TO DO:
Reproduce verbatim the lines up to and including the one with "CAMZ = 1.354", starting from the first.

SUPPLIED MATERIAL:
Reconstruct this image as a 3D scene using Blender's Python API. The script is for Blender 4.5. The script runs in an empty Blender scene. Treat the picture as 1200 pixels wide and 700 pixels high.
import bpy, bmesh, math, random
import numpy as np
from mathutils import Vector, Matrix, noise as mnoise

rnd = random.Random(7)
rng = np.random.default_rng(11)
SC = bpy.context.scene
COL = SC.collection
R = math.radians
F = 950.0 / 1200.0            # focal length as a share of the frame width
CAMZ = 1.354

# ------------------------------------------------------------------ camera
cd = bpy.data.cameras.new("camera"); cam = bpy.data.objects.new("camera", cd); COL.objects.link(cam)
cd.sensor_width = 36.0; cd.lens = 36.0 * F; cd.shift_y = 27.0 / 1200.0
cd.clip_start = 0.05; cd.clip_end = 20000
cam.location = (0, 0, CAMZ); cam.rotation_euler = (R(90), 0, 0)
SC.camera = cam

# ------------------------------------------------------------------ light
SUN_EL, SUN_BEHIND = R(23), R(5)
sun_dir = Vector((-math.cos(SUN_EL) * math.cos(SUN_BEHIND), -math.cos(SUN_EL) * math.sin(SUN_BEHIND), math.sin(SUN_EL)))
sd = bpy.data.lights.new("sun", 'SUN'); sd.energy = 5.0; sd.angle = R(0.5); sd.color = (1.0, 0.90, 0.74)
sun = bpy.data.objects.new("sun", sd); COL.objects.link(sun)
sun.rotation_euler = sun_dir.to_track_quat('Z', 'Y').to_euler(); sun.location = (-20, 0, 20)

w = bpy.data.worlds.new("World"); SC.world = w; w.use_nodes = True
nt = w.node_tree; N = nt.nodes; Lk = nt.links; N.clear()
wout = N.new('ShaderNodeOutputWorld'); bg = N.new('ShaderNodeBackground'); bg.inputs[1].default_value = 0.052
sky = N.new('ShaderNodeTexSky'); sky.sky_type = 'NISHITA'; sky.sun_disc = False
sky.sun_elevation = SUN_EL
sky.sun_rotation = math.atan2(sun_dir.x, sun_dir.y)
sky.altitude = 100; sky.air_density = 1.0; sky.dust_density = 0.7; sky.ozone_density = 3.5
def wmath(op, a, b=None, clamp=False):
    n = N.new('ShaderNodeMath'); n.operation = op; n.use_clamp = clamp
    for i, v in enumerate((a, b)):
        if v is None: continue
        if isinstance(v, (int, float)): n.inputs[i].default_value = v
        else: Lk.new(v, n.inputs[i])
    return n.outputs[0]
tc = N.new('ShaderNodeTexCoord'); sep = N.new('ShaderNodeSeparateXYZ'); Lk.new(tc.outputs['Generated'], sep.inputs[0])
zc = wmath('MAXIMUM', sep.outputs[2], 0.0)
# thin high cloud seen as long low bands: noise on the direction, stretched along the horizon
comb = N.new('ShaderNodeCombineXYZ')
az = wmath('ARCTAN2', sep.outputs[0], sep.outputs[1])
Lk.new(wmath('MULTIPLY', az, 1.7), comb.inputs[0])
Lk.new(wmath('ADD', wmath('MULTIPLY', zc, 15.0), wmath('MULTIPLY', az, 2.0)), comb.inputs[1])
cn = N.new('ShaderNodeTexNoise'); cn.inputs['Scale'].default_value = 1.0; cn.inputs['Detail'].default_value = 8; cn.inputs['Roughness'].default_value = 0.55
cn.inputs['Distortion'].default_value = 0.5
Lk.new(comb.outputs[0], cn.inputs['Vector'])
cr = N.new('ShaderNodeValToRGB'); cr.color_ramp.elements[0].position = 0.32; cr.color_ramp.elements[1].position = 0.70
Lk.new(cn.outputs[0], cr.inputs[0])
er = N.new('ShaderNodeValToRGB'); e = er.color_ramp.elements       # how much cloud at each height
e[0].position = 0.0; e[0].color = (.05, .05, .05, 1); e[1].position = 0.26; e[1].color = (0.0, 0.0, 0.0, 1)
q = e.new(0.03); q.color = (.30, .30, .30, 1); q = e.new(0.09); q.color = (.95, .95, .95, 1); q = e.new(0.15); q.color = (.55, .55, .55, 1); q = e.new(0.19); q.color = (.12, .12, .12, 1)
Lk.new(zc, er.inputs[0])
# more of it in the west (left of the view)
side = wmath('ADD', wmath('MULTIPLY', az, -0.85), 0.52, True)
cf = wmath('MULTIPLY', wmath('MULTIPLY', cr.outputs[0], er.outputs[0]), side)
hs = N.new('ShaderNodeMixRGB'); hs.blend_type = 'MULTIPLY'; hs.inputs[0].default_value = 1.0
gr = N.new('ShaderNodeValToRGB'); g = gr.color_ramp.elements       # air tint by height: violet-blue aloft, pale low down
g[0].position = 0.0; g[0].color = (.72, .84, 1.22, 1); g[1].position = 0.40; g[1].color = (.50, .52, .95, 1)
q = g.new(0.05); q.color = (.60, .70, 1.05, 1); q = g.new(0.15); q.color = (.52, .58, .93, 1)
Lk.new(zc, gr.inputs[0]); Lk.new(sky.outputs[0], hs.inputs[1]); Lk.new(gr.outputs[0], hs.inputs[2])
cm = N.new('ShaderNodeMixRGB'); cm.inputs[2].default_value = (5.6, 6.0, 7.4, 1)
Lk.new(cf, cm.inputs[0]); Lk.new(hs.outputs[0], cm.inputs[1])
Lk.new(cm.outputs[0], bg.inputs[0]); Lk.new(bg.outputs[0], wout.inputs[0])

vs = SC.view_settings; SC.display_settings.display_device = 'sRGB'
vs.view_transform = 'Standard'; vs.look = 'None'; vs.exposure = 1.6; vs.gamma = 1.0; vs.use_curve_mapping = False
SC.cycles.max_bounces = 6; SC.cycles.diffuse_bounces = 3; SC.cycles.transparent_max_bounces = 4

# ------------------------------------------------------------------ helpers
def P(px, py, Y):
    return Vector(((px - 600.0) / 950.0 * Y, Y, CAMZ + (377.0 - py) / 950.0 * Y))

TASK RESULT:
Reconstruct this image as a 3D scene using Blender's Python API. The script is for Blender 4.5. The script runs in an empty Blender scene. Treat the picture as 1200 pixels wide and 700 pixels high.
import bpy, bmesh, math, random
import numpy as np
from mathutils import Vector, Matrix, noise as mnoise

rnd = random.Random(7)
rng = np.random.default_rng(11)
SC = bpy.context.scene
COL = SC.collection
R = math.radians
F = 950.0 / 1200.0            # focal length as a share of the frame width
CAMZ = 1.354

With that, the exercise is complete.